### RECORDED DATA

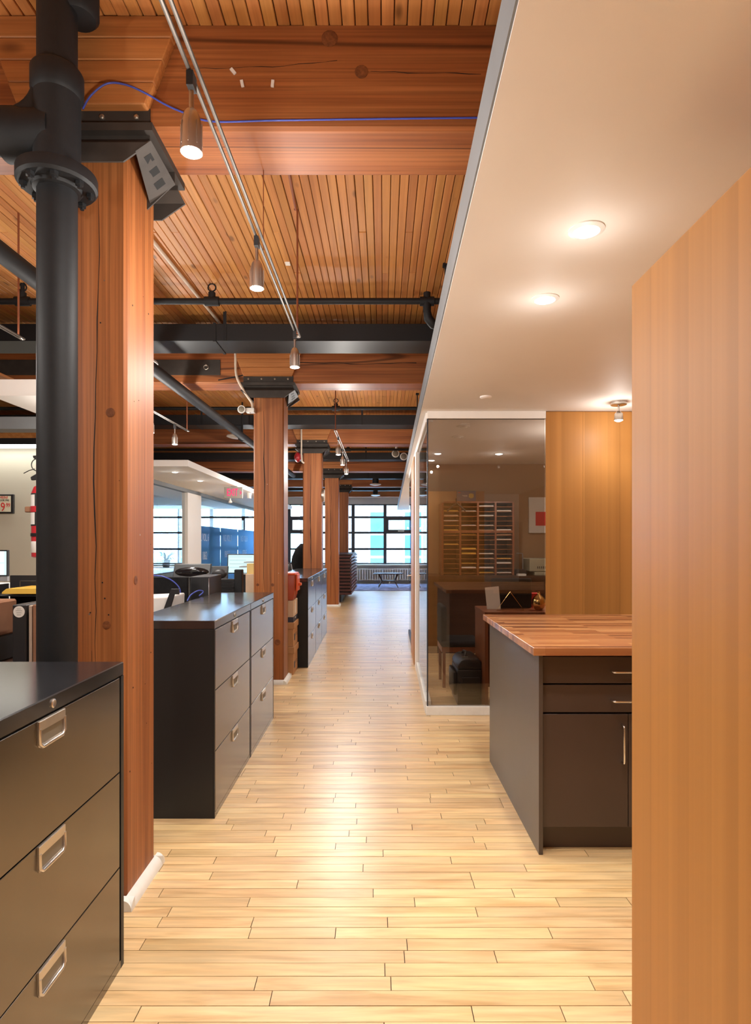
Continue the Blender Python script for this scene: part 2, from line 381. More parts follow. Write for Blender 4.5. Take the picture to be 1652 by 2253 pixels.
# ------------------------------------------------------------------ plank ceiling
ce = struct('ceiling', 'ceil_void', (XL-.1, XR+.1, YB-.1, YF+.1, CEIL+.012, CEIL+.25))
near, rest = [], []
PW = .0505
for bi in range(len(BEAMS)+1):
    ya = BEAMS[bi-1]+.3 if bi else YB; yb = BEAMS[bi]+.02 if bi < len(BEAMS) else YF
    ya -= .02
    x = XL
    while x < XR:
        y = ya
        while y < yb-.01:
            ln = rr.choice([9, 9, 9, 1.3, 1.9, 2.4]) if bi else 9
            y1 = min(y+ln, yb)
            if yb-y1 < .4: y1 = yb
            w = PW*1.0-.0035
            xc = x+K*3
            ym = max(y, .9)
            vis = bi in (1, 2) and xc+.0 < .62 and X0+(x)*F/max(min(y1, yb), .5) > -250 and y1 > 1.8
            (near if vis else rest).append((x, x+w, y, y1-.002, rr.uniform(-.004, .002), bi))
            y = y1
        x += PW
near.sort(key=lambda q: -min(q[3]-max(q[2], 1.9), 3.6)/(q[3]**2)*(1 if q[0] > -4.5 else .1)); rest += near[300:]; near = near[:300]
for q in near:
    m = MB(); m.cur = rr.uniform(.02, 1); m.box(q[0], q[1], q[2], q[3], CEIL+q[4], CEIL+.03); m.shear(K)
    m.build('ceiling_plank', 'fir_deck', ce, bevel=.003)
m = MB()
for q in rest:
    m.cur = rr.uniform(.02, 1); m.box(q[0], q[1], q[2], q[3], CEIL+q[4], CEIL+.03)
m.shear(K); tag(m.build('ceiling_planks_far', 'fir_deck', ce), kind='stuff')

# ------------------------------------------------------------------ outer walls
struct('wall_left', 'grey_wall', (XL-.2, XL, YB, YF, 0, CEIL+.01))
struct('wall_right', 'tan_wall', (XR, XR+.2, YB, YF, 0, CEIL+.01))
struct('wall_rear', 'white_paint', (XL, XR, YB-.2, YB, 0, CEIL+.01))
ZS, ZT = .67, 2.81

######

WRITTEN REQUEST: Reproduce the full listing faithfully, but do not carry over any pictures.

SOLVED PROBLEM:
Continue the Blender Python script for this scene: part 2, from line 381. More parts follow. Write for Blender 4.5. Take the picture to be 1652 by 2253 pixels.
# ------------------------------------------------------------------ plank ceiling
ce = struct('ceiling', 'ceil_void', (XL-.1, XR+.1, YB-.1, YF+.1, CEIL+.012, CEIL+.25))
near, rest = [], []
PW = .0505
for bi in range(len(BEAMS)+1):
    ya = BEAMS[bi-1]+.3 if bi else YB; yb = BEAMS[bi]+.02 if bi < len(BEAMS) else YF
    ya -= .02
    x = XL
    while x < XR:
        y = ya
        while y < yb-.01:
            ln = rr.choice([9, 9, 9, 1.3, 1.9, 2.4]) if bi else 9
            y1 = min(y+ln, yb)
            if yb-y1 < .4: y1 = yb
            w = PW*1.0-.0035
            xc = x+K*3
            ym = max(y, .9)
            vis = bi in (1, 2) and xc+.0 < .62 and X0+(x)*F/max(min(y1, yb), .5) > -250 and y1 > 1.8
            (near if vis else rest).append((x, x+w, y, y1-.002, rr.uniform(-.004, .002), bi))
            y = y1
        x += PW
near.sort(key=lambda q: -min(q[3]-max(q[2], 1.9), 3.6)/(q[3]**2)*(1 if q[0] > -4.5 else .1)); rest += near[300:]; near = near[:300]
for q in near:
    m = MB(); m.cur = rr.uniform(.02, 1); m.box(q[0], q[1], q[2], q[3], CEIL+q[4], CEIL+.03); m.shear(K)
    m.build('ceiling_plank', 'fir_deck', ce, bevel=.003)
m = MB()
for q in rest:
    m.cur = rr.uniform(.02, 1); m.box(q[0], q[1], q[2], q[3], CEIL+q[4], CEIL+.03)
m.shear(K); tag(m.build('ceiling_planks_far', 'fir_deck', ce), kind='stuff')

# ------------------------------------------------------------------ outer walls
struct('wall_left', 'grey_wall', (XL-.2, XL, YB, YF, 0, CEIL+.01))
struct('wall_right', 'tan_wall', (XR, XR+.2, YB, YF, 0, CEIL+.01))
struct('wall_rear', 'white_paint', (XL, XR, YB-.2, YB, 0, CEIL+.01))
ZS, ZT = .67, 2.81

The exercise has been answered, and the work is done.